Язык символа, к несчастью, причинил большой ущерб современному богословию, особенно (все еще маргинально влиятельной) мысли Пауля Тиллиха; процитирую его памятную – несколько загадочную – формулу: «В то время как знак не соотносится необходимым образом с тем, на что он указывает, символ участвует в той реальности, которая стоит за ним»[64]. Эта цитата могла бы показаться вполне здравой, но собственная практика Тиллиха слишком явно показывает, что ему совершенно не удалось понять, в каком смысле его слова были истинны. Конечно, преимущество нечеткого язы ка в применении к «символу» позволяет богословию отвлекаться от трудных деталей отдельных нарративов и переходить в сферу более управляемых абстракций, но часто цена этого – вера, лишенная естественности, своего рода докетизм, облаченный в видимость теоретической категории: это уже не конкретные детали евангельских нарративов, а простые категории универсального или «духовного» смысла, которые извлекаются из них, образуя керигматическую сущность веры.
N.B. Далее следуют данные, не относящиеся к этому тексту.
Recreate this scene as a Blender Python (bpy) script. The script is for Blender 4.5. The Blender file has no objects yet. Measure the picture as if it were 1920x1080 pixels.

Неизбежным образом всякая попытка замысловато‑изощренного «символического» переопределения «сущности» веры не может не затемнять многих по необходимости тонких (и решающих) различений; такая попытка слишком механистична для того, чтобы приспособить многообразие и сложность множества нарративных потоков, протекающих через дискурс веры. Рассмотрим защиту Тиллихом проекта демифологизации:

Примитивное мифологическое сознание сопротивляется попыткам истолковать мифичность мифа. Оно страшится любого акта демифологизации. Оно думает, что разрушаемый миф лишается своей истины и своей убеждающей силы. Те, кто живет в нерушимом интеллектуальном мире (world), чувствуют себя надежно и уверенно. Они сопротивляются, часто фанатично, любой попытке внести элемент «неопределенности» через «разрушение мифа», то есть через осознание его символического характера. Подобное сопротивление поддерживается авторитарными системами, религиозными либо политическими, с тем чтобы дать чувство надежности людям, которыми они управляют, и неоспоримую власть тем, кто осуществляет это управление. Сопротивление демифологизации выражается в «буквализме». Символы и мифы понимаются в своем непосредственном значении. Материал, взятый из природы и истории, используется в своем узко‑буквальном смысле. Функция символа – указывать за пределы себя на что‑то еще – игнорируется. Творение понимается как магический акт, случившийся когда‑то во времени. Падение Адама локализуется в особой географической точке и приписывается человеческому индивиду. Девственное рождение Мессии истолковывается в биологических терминах, воскресение и вознесение – как физические события, второе пришествие Христа – как земная или космическая катастрофа. Предпосылка такого буквализма состоит в том, что Бог есть существо, действующее во времени и пространстве, пребывающее в определенном месте, воздействующее на ход событий и затрагиваемое ими, подобно всякому другому существу во вселенной. Буквализм лишает Бога Его предельной ультимативности и, говоря религиозно, Его величия. Это низводит Его на уровень того, что неокончательно, что конечно и обусловлено. В последнем анализе решающим оказывается не рациональный критицизм по отношению к мифу, а внутренне‑религиозный критицизм. Вера, если она принимает свои символы буквально, становится идолопоклонством! Она взывает к какому‑то такому окончательному, которое меньше, чем окончательное. Но вера, сознающая символичность своих символов, воздает Богу ту честь, которая Ему подобает[65].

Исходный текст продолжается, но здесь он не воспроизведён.